We have developed the first algorithms using this granular data for state estimation and increased safety of second-life batteries. We have also created multiple dashboards to remotely monitor the systems in real time and with high granularity, allowing us to detect issues remotely and almost instantaneously.

We have also demonstrated multiple energy management applications with these second-life battery energy storage systems. Local applications, such as self-consumption and reactive power control have been demonstrated, as well day-ahead energy market price arbitraging.

The results achieved so far allow to complete the remained of the project successfully and within the foreseen timeline. They pave the way for a successful commercial after the project by gradually building up the TRL level from 6 to 8 of Octave’s second-life Battery Energy Storage System and integrated Battery and Energy Management.

We have demonstrated a first prototype of our second-life Battery Energy Storage System with the developed integrated Battery and Management System. Two systems have been developed and tested, containing two types of EV battery modules at two different sites. We have submitted a patent on the mechanical design to allows for multiple types of EV batteries to be used for stationary energy.
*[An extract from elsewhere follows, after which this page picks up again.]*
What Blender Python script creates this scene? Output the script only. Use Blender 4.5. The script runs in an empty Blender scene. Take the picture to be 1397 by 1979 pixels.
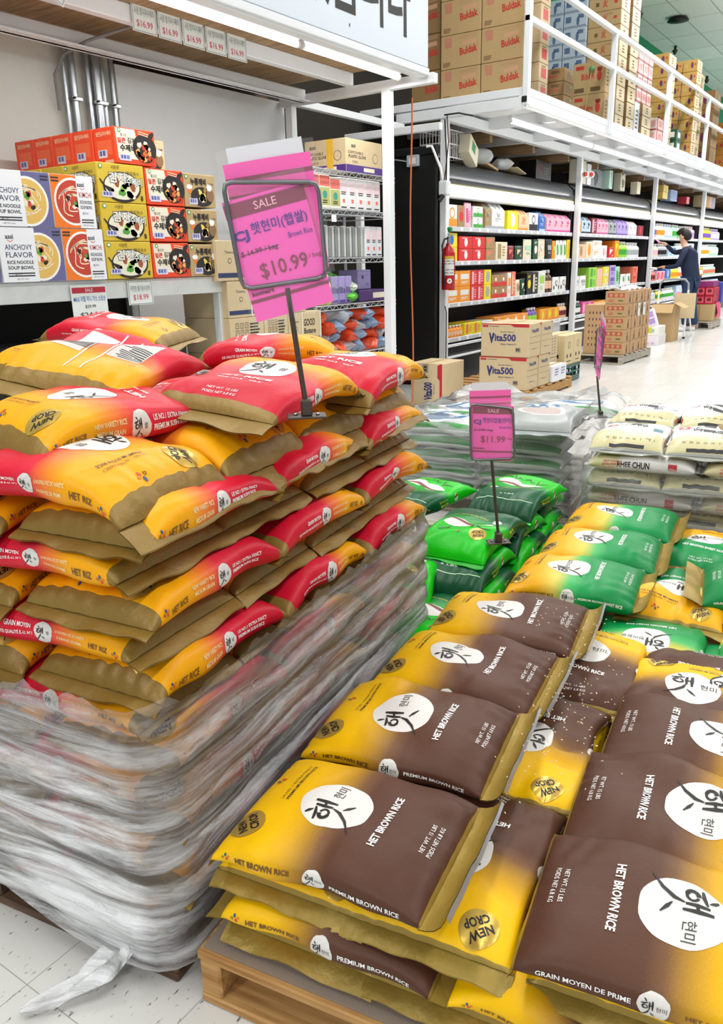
import bpy, bmesh, math, random
import numpy as np
from mathutils import Vector, Matrix

# ------------------------------------------------------------------ scene, camera, world, lights, exposure
S = bpy.context.scene
COL = S.collection
PI = math.pi
RNG = random.Random(7)

cam_d = bpy.data.cameras.new('camera')
cam = bpy.data.objects.new('camera', cam_d)
COL.objects.link(cam)
cam_d.sensor_fit = 'VERTICAL'
cam_d.sensor_height = 24.0
cam_d.lens = 24.0 * 1539.466 / 1979.0
cam_d.clip_start = 0.05
cam_d.clip_end = 200
_X = Vector((0.8290, -0.1470, 0.5396)); _Y = Vector((0.5588, 0.2583, -0.7881)); _Z = Vector((-0.0236, 0.9548, 0.2962))
cam.matrix_world = Matrix(((_X[0], _X[1], _X[2], 0), (_Y[0], _Y[1], _Y[2], 0), (_Z[0], _Z[1], _Z[2], 1.30), (0, 0, 0, 1)))
S.camera = cam

w = bpy.data.worlds.new('store_air'); S.world = w; w.use_nodes = True
w.node_tree.nodes['Background'].inputs[0].default_value = (0.93, 0.97, 1.0, 1)
w.node_tree.nodes['Background'].inputs[1].default_value = 0.40
S.view_settings.view_transform = 'Standard'
S.view_settings.look = 'None'
S.view_settings.exposure = 0.0
S.view_settings.gamma = 1.0
S.view_settings.use_curve_mapping = False

def area(name, loc, sx, sy, power, col=(1, 0.99, 0.985), rot=(0, 0, 0)):
    d = bpy.data.lights.new(name, 'AREA'); d.shape = 'RECTANGLE'; d.size = sx; d.size_y = sy
    d.energy = power; d.color = col
    o = bpy.data.objects.new(name, d); COL.objects.link(o); o.location = loc; o.rotation_euler = rot
    return o
# the rows of ceiling fluorescents, plus an added pair behind the camera
for x in (-2.65, 1.6):
    for y in (1.0, 6.5, 12.5):
        area('ceiling_or_fill_light', (x, y, 5.3), 0.35, 4.6, 112)
for x in (-2.0, 2.2):
    area('ceiling_or_fill_light', (x, -5.5, 5.3), 0.6, 4.6, 210)  # unseen lamps added behind the camera to brighten the front-facing surfaces
for y in (19, 26):
    area('ceiling_or_fill_light', (-0.5, y, 5.3), 1.2, 6, 300)
# ------------------------------------------------------------------ materials
def lin(h):
    h = h.lstrip('#'); c = [int(h[i:i + 2], 16) / 255 for i in (0, 2, 4)]
    return tuple((v / 12.92 if v <= 0.04045 else ((v + 0.055) / 1.055) ** 2.4) for v in c) + (1,)

MATS = {}
def M(col, rough=0.5, metal=0.0, emit=0.0, bump=0.0, bscale=30.0, vary=0.0, name=None, trans=0.0, coat=0.0):
    key = (col, rough, metal, emit, bump, bscale, vary, trans, coat)
    if key in MATS: return MATS[key]
    m = bpy.data.materials.new(name or 'paint_' + col.lstrip('#')); m.use_nodes = True
    nt = m.node_tree; b = nt.nodes['Principled BSDF']; c = lin(col)
    b.inputs['Base Color'].default_value = c; b.inputs['Roughness'].default_value = rough; b.inputs['Metallic'].default_value = metal
    if coat: b.inputs['Coat Weight'].default_value = coat
    if emit: b.inputs['Emission Color'].default_value = c; b.inputs['Emission Strength'].default_value = emit
    if bump or vary:
        tc = nt.nodes.new('ShaderNodeTexCoord'); n = nt.nodes.new('ShaderNodeTexNoise')
        n.inputs['Scale'].default_value = bscale; n.inputs['Detail'].default_value = 5
        nt.links.new(tc.outputs['Object'], n.inputs['Vector'])
        if bump:
            bp = nt.nodes.new('ShaderNodeBump'); bp.inputs['Strength'].default_value = bump; bp.inputs['Distance'].default_value = 0.01
            nt.links.new(n.outputs[0], bp.inputs['Height']); nt.links.new(bp.outputs[0], b.inputs['Normal'])
        if vary:
            mx = nt.nodes.new('ShaderNodeMix'); mx.data_type = 'RGBA'
            mx.inputs[6].default_value = tuple(v * (1 - vary) for v in c[:3]) + (1,); mx.inputs[7].default_value = tuple(min(1, v * (1 + vary)) for v in c[:3]) + (1,)
            nt.links.new(n.outputs[0], mx.inputs[0]); nt.links.new(mx.outputs[2], b.inputs['Base Color'])
    if trans:
        t = nt.nodes.new('ShaderNodeBsdfTransparent'); mx = nt.nodes.new('ShaderNodeMixShader'); mx.inputs[0].default_value = 1 - trans
        out = nt.nodes['Material Output']
        nt.links.new(t.outputs[0], mx.inputs[1]); nt.links.new(b.outputs[0], mx.inputs[2]); nt.links.new(mx.outputs[0], out.inputs[0])
    MATS[key] = m
    return m

def ramp_mat(name, stops, rough=0.42, bump=0.25):
    """printed plastic sack: colour runs along the length of the sack (UV x)"""
    m = bpy.data.materials.new(name); m.use_nodes = True; nt = m.node_tree; b = nt.nodes['Principled BSDF']
    uv = nt.nodes.new('ShaderNodeUVMap'); uv.uv_map = 'UVMap'
    sx = nt.nodes.new('ShaderNodeSeparateXYZ'); nt.links.new(uv.outputs[0], sx.inputs[0])
    tc = nt.nodes.new('ShaderNodeTexCoord')
    nz = nt.nodes.new('ShaderNodeTexNoise'); nz.inputs['Scale'].default_value = 600; nz.inputs['Detail'].default_value = 1
    nt.links.new(tc.outputs['Object'], nz.inputs['Vector'])
    ma = nt.nodes.new('ShaderNodeMath'); ma.operation = 'MULTIPLY_ADD'; ma.inputs[1].default_value = 0.05; nt.links.new(nz.outputs[0], ma.inputs[0])
    nt.links.new(sx.outputs[0], ma.inputs[2])
    r = nt.nodes.new('ShaderNodeValToRGB'); cr = r.color_ramp
    while len(cr.elements) < len(stops): cr.elements.new(0.5)
    for e, (p, c) in zip(cr.elements, stops):
        e.position = p; e.color = lin(c)
    nt.links.new(ma.outputs[0], r.inputs[0]); nt.links.new(r.outputs[0], b.inputs['Base Color'])
    b.inputs['Roughness'].default_value = rough; b.inputs['Specular IOR Level'].default_value = .24
    n2 = nt.nodes.new('ShaderNodeTexNoise'); n2.inputs['Scale'].default_value = 22; n2.inputs['Detail'].default_value = 4; n2.inputs['Roughness'].default_value = 0.6
    nt.links.new(tc.outputs['Object'], n2.inputs['Vector'])
    bp = nt.nodes.new('ShaderNodeBump'); bp.inputs['Strength'].default_value = bump; bp.inputs['Distance'].default_value = 0.008
    nt.links.new(n2.outputs[0], bp.inputs['Height']); nt.links.new(bp.outputs[0], b.inputs['Normal'])
    return m

def film_mat(name, lo, hi, tint='#F2F4F6', scale=(2, 2, 40), rough=0.16):
    """stretch film: streaked, part clear and part milky, glossy"""
    m = bpy.data.materials.new(name); m.use_nodes = True; nt = m.node_tree; b = nt.nodes['Principled BSDF']
    b.inputs['Base Color'].default_value = lin(tint); b.inputs['Roughness'].default_value = rough
    b.inputs['Specular IOR Level'].default_value = 0.8; b.inputs['Subsurface Weight'].default_value = 0.0
    tc = nt.nodes.new('ShaderNodeTexCoord'); mp = nt.nodes.new('ShaderNodeMapping'); mp.inputs['Scale'].default_value = scale
    mp.inputs['Rotation'].default_value = (0.02, 0.03, -0.14)
    nt.links.new(tc.outputs['Object'], mp.inputs[0])
    n = nt.nodes.new('ShaderNodeTexNoise'); n.inputs['Scale'].default_value = 1.0; n.inputs['Detail'].default_value = 9; n.inputs['Roughness'].default_value = 0.7; n.inputs['Distortion'].default_value = 0.5
    nt.links.new(mp.outputs[0], n.inputs['Vector'])
    at = nt.nodes.new('ShaderNodeAttribute'); at.attribute_name = 'milk'
    mr = nt.nodes.new('ShaderNodeMapRange'); mr.inputs[1].default_value = 0.38; mr.inputs[2].default_value = 0.62
    mr.inputs[3].default_value = lo; mr.inputs[4].default_value = hi
    nt.links.new(n.outputs[0], mr.inputs[0])
    mu = nt.nodes.new('ShaderNodeMath'); mu.operation = 'MULTIPLY'; mu.use_clamp = True
    nt.links.new(mr.outputs[0], mu.inputs[0]); nt.links.new(at.outputs['Fac'], mu.inputs[1])
    t = nt.nodes.new('ShaderNodeBsdfTransparent'); mx = nt.nodes.new('ShaderNodeMixShader')
    nt.links.new(mu.outputs[0], mx.inputs[0]); nt.links.new(t.outputs[0], mx.inputs[1]); nt.links.new(b.outputs[0], mx.inputs[2])
    gl = nt.nodes.new('ShaderNodeBsdfGlossy'); gl.inputs['Roughness'].default_value = 0.09
    fr = nt.nodes.new('ShaderNodeFresnel'); fr.inputs['IOR'].default_value = 1.55
    m2 = nt.nodes.new('ShaderNodeMixShader'); nt.links.new(fr.outputs[0], m2.inputs[0]); nt.links.new(mx.outputs[0], m2.inputs[1]); nt.links.new(gl.outputs[0], m2.inputs[2])
    bp = nt.nodes.new('ShaderNodeBump'); bp.inputs['Strength'].default_value = 0.9; bp.inputs['Distance'].default_value = 0.014
    nt.links.new(n.outputs[0], bp.inputs['Height']); nt.links.new(bp.outputs[0], b.inputs['Normal']); nt.links.new(bp.outputs[0], gl.inputs['Normal'])
    nt.links.new(m2.outputs[0], nt.nodes['Material Output'].inputs[0])
    return m

# ------------------------------------------------------------------ objects
def tag(o, label=None, cat=None, group=None, kind=None):
    if label: o['label'] = label
    if cat: o['category'] = cat
    if group: o['group'] = group
    if kind: o['kind'] = kind
    return o
def empty(name, loc=(0, 0, 0), rz=0):
    o = bpy.data.objects.new(name, None); COL.objects.link(o); o.location = loc; o.rotation_euler = (0, 0, rz); o.empty_display_size = 0.05
    return o
def link(name, me, parent=None, loc=(0, 0, 0), rz=0):
    o = bpy.data.objects.new(name, me); COL.objects.link(o); o.location = loc; o.rotation_euler = (0, 0, rz)
    if parent: o.parent = parent
    return o
def dup(o, loc=None, rz=None):
    c = o.copy(); COL.objects.link(c)
    if loc is not None: c.location = loc
    if rz is not None: c.rotation_euler = (0, 0, rz)
    for ch in o.children:
        d = ch.copy(); COL.objects.link(d); d.parent = c
        for g in ch.children:
            e = g.copy(); COL.objects.link(e); e.parent = d
    return c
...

We have demonstrated three different applications with second-life batteries: maximising self-consumption, performing reactive power control and performing day-ahead arbitraging. The batteries have been shown to perform all these objectives without major issues.
We have develop our Battery Cloud to process detailed data generated from these second-life battery systems in the field. We have implemented first state estimation algorithms. The generated data of the demonstration systems will, together with new data from new systems installed in the remainder of the project, be used to further improve the algorithms and advance the state of the art. We are in the process of applying advanced artificial intelligence to improve our understanding of second-life batteries, their safe operation and maximize their value for stationary energy storage

Third party review on certifications and norms for the developed second-life Battery Energy Storage System has been started with first positive results obtained.